Working from the top of the listing below, retype each line through the line containing "vs.use_curve_mapping = False", both included, with no pictures.
------------
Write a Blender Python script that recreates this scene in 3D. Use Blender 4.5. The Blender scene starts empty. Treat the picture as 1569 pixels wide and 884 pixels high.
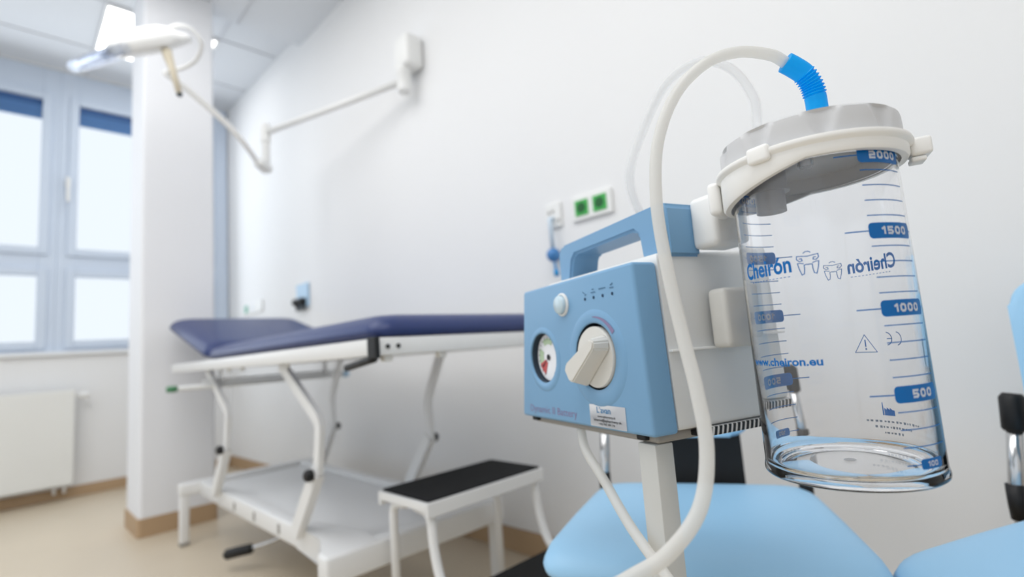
import bpy, bmesh, math, random
from mathutils import Vector, Matrix, Quaternion
PI = math.pi
scene = bpy.context.scene
COL = scene.collection

# ------------------------------------------------------------------ camera
cam_data = bpy.data.cameras.new('camera')
cam = bpy.data.objects.new('camera', cam_data)
COL.objects.link(cam)
yaw, pitch, roll = 0.7833, 0.1172, -0.0742
F = Vector((math.sin(yaw)*math.cos(pitch), math.cos(yaw)*math.cos(pitch), math.sin(pitch)))
Rt = Vector((math.cos(yaw), -math.sin(yaw), 0)); U = Rt.cross(F)
cx_ = math.cos(roll)*Rt + math.sin(roll)*U
cy_ = -math.sin(roll)*Rt + math.cos(roll)*U
m = Matrix((cx_, cy_, -F)).transposed().to_4x4()
m.translation = (0, 0, 0.75)
cam.matrix_world = m
cam_data.sensor_width = 36
cam_data.lens = 36*790/1569
cam_data.clip_start = 0.02
cam_data.dof.use_dof = True
cam_data.dof.focus_distance = 0.50
cam_data.dof.aperture_fstop = 2.7
scene.camera = cam

# ------------------------------------------------------------------ world + exposure
world = bpy.data.worlds.new('world'); scene.world = world
world.use_nodes = True
bg = world.node_tree.nodes['Background']
bg.inputs[0].default_value = (0.79, 0.845, 0.90, 1)
bg.inputs[1].default_value = 1.0
vs = scene.view_settings
vs.view_transform = 'Standard'; vs.look = 'None'; vs.gamma = 1
vs.exposure = 0.22
vs.use_curve_mapping = False

def area_light(name, loc, size, power, color=(1,1,1), rot=(0,0,0), size_y=None):
    l = bpy.data.lights.new(name, 'AREA'); l.energy = power; l.color = color
    l.shape = 'RECTANGLE'; l.size = size; l.size_y = size_y or size
    o = bpy.data.objects.new(name, l); COL.objects.link(o); o.location = loc; o.rotation_euler = rot
    return o
# two added fill lights below the ceiling, without fixtures (column side, camera side)
area_light('overhead_fill_light', (-0.6, 2.0, 2.82), 2.4, 31, (0.99, 0.99, 0.99), (0,0,0), 1.6)
area_light('overhead_fill_light', (-0.25, 0.0, 2.82), 1.8, 23, (0.995, 0.99, 0.985), (0,0,0), 1.2)
area_light('window_daylight', (0.0, 4.45, 1.85), 2.3, 14, (0.86, 0.93, 1.0), (-PI/2, 0, 0), 1.7)

scene.cycles.max_bounces = 20; scene.cycles.transmission_bounces = 20; scene.cycles.transparent_max_bounces = 24

# ------------------------------------------------------------------ materials
def mat(name, color, rough=0.5, metal=0.0, spec=0.5, noise=0.0, scale=8.0, bump=0.0, bscale=60.0, emit=None, coat=0.0, trans=0.0, ior=1.45, alpha=1.0, sss=0.0):
    mt = bpy.data.materials.new(name); mt.use_nodes = True
    nt = mt.node_tree; b = nt.nodes['Principled BSDF']
    b.inputs['Base Color'].default_value = (*color, 1)
    b.inputs['Roughness'].default_value = rough
    b.inputs['Metallic'].default_value = metal
    b.inputs['Specular IOR Level'].default_value = spec
    b.inputs['Coat Weight'].default_value = coat
    b.inputs['Transmission Weight'].default_value = trans
    b.inputs['IOR'].default_value = ior
    b.inputs['Alpha'].default_value = alpha
    b.inputs['Subsurface Weight'].default_value = sss
    b.inputs['Subsurface Scale'].default_value = 0.01
    if emit:
        b.inputs['Emission Color'].default_value = (*emit[0], 1)
        b.inputs['Emission Strength'].default_value = emit[1]
    tc = nt.nodes.new('ShaderNodeTexCoord')
    if noise > 0:
        n = nt.nodes.new('ShaderNodeTexNoise'); n.inputs['Scale'].default_value = scale
        n.inputs['Detail'].default_value = 5
        nt.links.new(tc.outputs['Object'], n.inputs['Vector'])
        mx = nt.nodes.new('ShaderNodeMix'); mx.data_type = 'RGBA'
        mx.inputs[6].default_value = (*[c*(1-noise) for c in color], 1)
        mx.inputs[7].default_value = (*[min(1, c*(1+noise)) for c in color], 1)
        nt.links.new(n.outputs['Fac'], mx.inputs[0])
        nt.links.new(mx.outputs[2], b.inputs['Base Color'])
    if bump > 0:
        n2 = nt.nodes.new('ShaderNodeTexNoise'); n2.inputs['Scale'].default_value = bscale
        bp = nt.nodes.new('ShaderNodeBump'); bp.inputs['Strength'].default_value = bump
        bp.inputs['Distance'].default_value = 0.002
        nt.links.new(tc.outputs['Object'], n2.inputs['Vector'])
        nt.links.new(n2.outputs['Fac'], bp.inputs['Height'])
        nt.links.new(bp.outputs['Normal'], b.inputs['Normal'])
    return mt

def srgb(r, g, b):
    f = lambda c: (c/255/12.92) if c/255 <= 0.04045 else ((c/255+0.055)/1.055)**2.4
    return (f(r), f(g), f(b))

M_wall = mat('painted_wall', srgb(236, 236, 236), 0.75, noise=0.012, scale=3, bump=0.08, bscale=220)
M_column = mat('painted_column', srgb(236, 237, 240), 0.75, noise=0.012, scale=3)
M_ceil = mat('ceiling_board', srgb(218, 221, 225), 0.9, noise=0.015, scale=30)
M_grid = mat('ceiling_grid', srgb(206, 208, 212), 0.6, noise=0.01)
M_floor = mat('vinyl_floor', srgb(206, 192, 170), 0.34, noise=0.05, scale=2.2, bump=0.03, bscale=90)
M_base = mat('vinyl_skirting', srgb(180, 152, 120), 0.5, noise=0.05, scale=6)
M_alu = mat('window_frame_grey', srgb(206, 217, 232), 0.45, noise=0.01)
M_blind = mat('blind_blue', srgb(88, 132, 186), 0.6, noise=0.04, scale=10)
M_blindbox = mat('blind_box_blue', srgb(54, 92, 144), 0.6, noise=0.03)
M_sill = mat('sill_white', srgb(232, 234, 236), 0.4, noise=0.01)
M_rad = mat('radiator_enamel', srgb(232, 232, 228), 0.4, noise=0.01)
M_white = mat('white_enamel', srgb(233, 233, 232), 0.32, noise=0.012, scale=5)
M_whiteplastic = mat('white_plastic', srgb(238, 238, 236), 0.4, noise=0.01)
M_cream = mat('cream_plastic', srgb(222, 212, 190), 0.45, noise=0.02)
M_pad = mat('navy_vinyl', srgb(38, 54, 104), 0.40, noise=0.05, scale=12, bump=0.15, bscale=300)
M_black = mat('black_plastic', srgb(14, 14, 16), 0.5, noise=0.08, scale=20)
M_tread = mat('black_rubber_tread', srgb(10, 11, 13), 0.9, noise=0.1, scale=60, bump=0.4, bscale=500)
M_chrome = mat('chrome_tube', srgb(200, 200, 200), 0.18, metal=1.0, noise=0.02)
M_seat = mat('sky_blue_vinyl', srgb(158, 204, 236), 0.45, noise=0.025, scale=7, bump=0.1, bscale=260)
M_pblue = mat('pump_blue_plastic', srgb(118, 162, 198), 0.42, noise=0.012, scale=12)
M_pgrey = mat('pump_grey_plastic', srgb(222, 223, 222), 0.5, noise=0.012, scale=12)
M_knob = mat('knob_ivory', srgb(216, 214, 208), 0.4, noise=0.015, scale=30)
M_dark = mat('dark_recess', srgb(46, 60, 74), 0.6, noise=0.03)
M_under = mat('underside_taupe', srgb(150, 146, 140), 0.6, noise=0.03)
M_lid = mat('lid_grey', srgb(206, 206, 207), 0.35, noise=0.012, scale=10, sss=0.0)
M_collar = mat('collar_ivory', srgb(246, 245, 242), 0.35, noise=0.008)
M_sticker = mat('sticker_white', srgb(240, 242, 246), 0.4, noise=0.01)
M_ink = mat('ink_black', srgb(30, 28, 34), 0.6, noise=0.02)
M_inkblue = mat('ink_blue', srgb(60, 130, 180), 0.6, noise=0.02)
M_inkviolet = mat('ink_violet', srgb(134, 122, 158), 0.6, noise=0.02)
M_inkdeep = mat('ink_deep_blue', srgb(74, 116, 150), 0.6, noise=0.02)
M_palecyan = mat('pale_clear_tube', srgb(206, 222, 236), 0.3, noise=0.02)
M_polegrey = mat('stand_grey', srgb(196, 196, 192), 0.45, noise=0.012)
M_led = mat('indicator_dark', srgb(24, 62, 92), 0.3, noise=0.02)
M_red = mat('gauge_red', srgb(198, 90, 90), 0.5, noise=0.02)
M_palegreen = mat('gauge_green', srgb(186, 208, 176), 0.5, noise=0.02)
M_socket = mat('socket_green', srgb(66, 176, 82), 0.4, noise=0.02)
M_socketdark = mat('socket_green_dark', srgb(24, 96, 44), 0.5, noise=0.03)
M_plate = mat('plate_pale_blue', srgb(176, 206, 230), 0.4, noise=0.02)
M_ball = mat('ball_blue', srgb(70, 130, 190), 0.25, noise=0.04, scale=20)
M_greentip = mat('green_tip', srgb(70, 130, 90), 0.5, noise=0.02)
M_bluetip = mat('blue_tip', srgb(30, 150, 215), 0.35, noise=0.02)
M_lightpanel = mat('light_panel', (1, 1, 1), 0.5, emit=((1, 0.985, 0.96), 3.0))

def clear(name, color, rough, ior, clearness):
    """clear moulded plastic: refraction with part plain see-through so thin walls stay bright"""
    mt = bpy.data.materials.new(name); mt.use_nodes = True; nt = mt.node_tree
    b = nt.nodes['Principled BSDF']
    b.inputs['Base Color'].default_value = (*color, 1); b.inputs['Roughness'].default_value = rough
    b.inputs['Transmission Weight'].default_value = 1; b.inputs['IOR'].default_value = ior
    t = nt.nodes.new('ShaderNodeBsdfTransparent'); t.inputs[0].default_value = (*color, 1)
    mx = nt.nodes.new('ShaderNodeMixShader'); mx.inputs[0].default_value = clearness
    nt.links.new(b.outputs[0], mx.inputs[1]); nt.links.new(t.outputs[0], mx.inputs[2])
    nt.links.new(mx.outputs[0], nt.nodes['Material Output'].inputs[0])
    return mt
M_clear = clear('clear_polycarbonate', (0.985, 0.986, 0.995), 0.0, 1.38, 0.0)
M_glass = clear('window_glass', (0.98, 0.99, 1.0), 0.0, 1.05, 0.7)
M_lampglass = clear('lamp_glass', (0.88, 0.91, 0.97), 0.2, 1.3, 0.4)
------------
• _SOLUTION TO THE EXERCISE_:
Write a Blender Python script that recreates this scene in 3D. Use Blender 4.5. The Blender scene starts empty. Treat the picture as 1569 pixels wide and 884 pixels high.
import bpy, bmesh, math, random
from mathutils import Vector, Matrix, Quaternion
PI = math.pi
scene = bpy.context.scene
COL = scene.collection

# ------------------------------------------------------------------ camera
cam_data = bpy.data.cameras.new('camera')
cam = bpy.data.objects.new('camera', cam_data)
COL.objects.link(cam)
yaw, pitch, roll = 0.7833, 0.1172, -0.0742
F = Vector((math.sin(yaw)*math.cos(pitch), math.cos(yaw)*math.cos(pitch), math.sin(pitch)))
Rt = Vector((math.cos(yaw), -math.sin(yaw), 0)); U = Rt.cross(F)
cx_ = math.cos(roll)*Rt + math.sin(roll)*U
cy_ = -math.sin(roll)*Rt + math.cos(roll)*U
m = Matrix((cx_, cy_, -F)).transposed().to_4x4()
m.translation = (0, 0, 0.75)
cam.matrix_world = m
cam_data.sensor_width = 36
cam_data.lens = 36*790/1569
cam_data.clip_start = 0.02
cam_data.dof.use_dof = True
cam_data.dof.focus_distance = 0.50
cam_data.dof.aperture_fstop = 2.7
scene.camera = cam

# ------------------------------------------------------------------ world + exposure
world = bpy.data.worlds.new('world'); scene.world = world
world.use_nodes = True
bg = world.node_tree.nodes['Background']
bg.inputs[0].default_value = (0.79, 0.845, 0.90, 1)
bg.inputs[1].default_value = 1.0
vs = scene.view_settings
vs.view_transform = 'Standard'; vs.look = 'None'; vs.gamma = 1
vs.exposure = 0.22
vs.use_curve_mapping = False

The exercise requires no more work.